Tradition tells us that St. Luke was a painter. In the Gospel that we just heard he beautifully illustrates with words the birth of Jesus. Down through the centuries other artists have embellished his picture in many different ways. Often they try to tell us more than what the bible says. And that is ok. There is more to the Nativity than first meets the eye. The question I would ask tonight is how you do and I see this event? What does it say to us personally? Unfortunately our understanding is often influenced by what we are accustomed to see in those many representations on our Christmas cards and we can easily end up getting only part of what God wants us to see and only, maybe, only what we want to see.
For example, I don’t intend to be critical but even our manger scene here in Church communicates only a part of the meaning of Christ’s birth. What I find most lacking is the barn or cave, the stable. Here we find the holy family surrounded by beautiful Christmas flowers with little real sign of the poverty and crudeness, shabbiness and harshness of the place where Christ was born. A stable is dirty and smelly. There are absolutely no amenities, nothing to lend any dignity or comfort. It’s for animals. Even the shepherds, who are part of this story, were pretty rough and smelly men, considered among the lowest class of society. My point is that Jesus was born into a very messy situation. Even Bethlehem of Judah was a city in a messy country occupied by a hostile power. Rome hated Jews and their religion and often caused violence. Within seventy years, in fact, it would destroy Jerusalem and its temple. With weeks the local ruler would try to kill the child Jesus. So, not only the stable but so much in this story appears messy.

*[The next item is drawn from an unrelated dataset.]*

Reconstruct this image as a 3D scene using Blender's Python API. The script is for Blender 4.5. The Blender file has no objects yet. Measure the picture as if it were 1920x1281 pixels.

What is the message? I believe it is that God came into a messy world to save messy people. We may be all dressed up tonight. But in comparison with the holiness and innocence that was born in that stable most of us are messy spiritually. We are messed up by our sins, by our failure to love, by not being human in the way God has shone us and wants us to be. For example, some of us may be excessively materialistic in contrast to the simplicity we see in the Christmas scene. Some of us may be always looking for pleasure and satisfaction compared with the generosity and total self-giving of the Son of God. Some of us are often indifferent to the needs of people who are suffering In comparison with the one who became incarnate for us and our salvation. Unlike Mary and Joseph, who welcomed the strangers, we are not always hospitable as individuals and as a nation. We can easily run the risk of becoming prejudiced out of fear and blaming a whole nation for what individuals do. Finally, we are messy, too, because we often fail to accept the adverse conditions that are at times part of every life in this messy world and we say why me?
Why do I stress this point tonight of all times? Am I being some kind of killjoy, the Grinch? I hope not. There is a positive side to all this talk about the messiness of our lives and world, because it speaks more forcefully about God’s mercy. No matter how messed up and sinful the world is today, God loves it so much that he sent his only Son. And he gave him not only for the world but that everyone who will believe in him shall not perish but have eternal life. No one is beyond God’s love, however much he/she messes up or sins. So great is the love of God that he stepped into this world in a human body to endure like all of us must endure whatever happens to us here. He doesn’t magically make the world a different place but he came into it and lived in it as it is with its good and bad. His coming as truly human is a call to us to live more simply, more selflessly, more hospitably, in short more lovingly. We are the messy stables that Jesus Christ wants to be born into tonight. He calls us in this Christmas Eucharist to let him in and to be grateful, hopeful and to joyfully celebrate his mercy.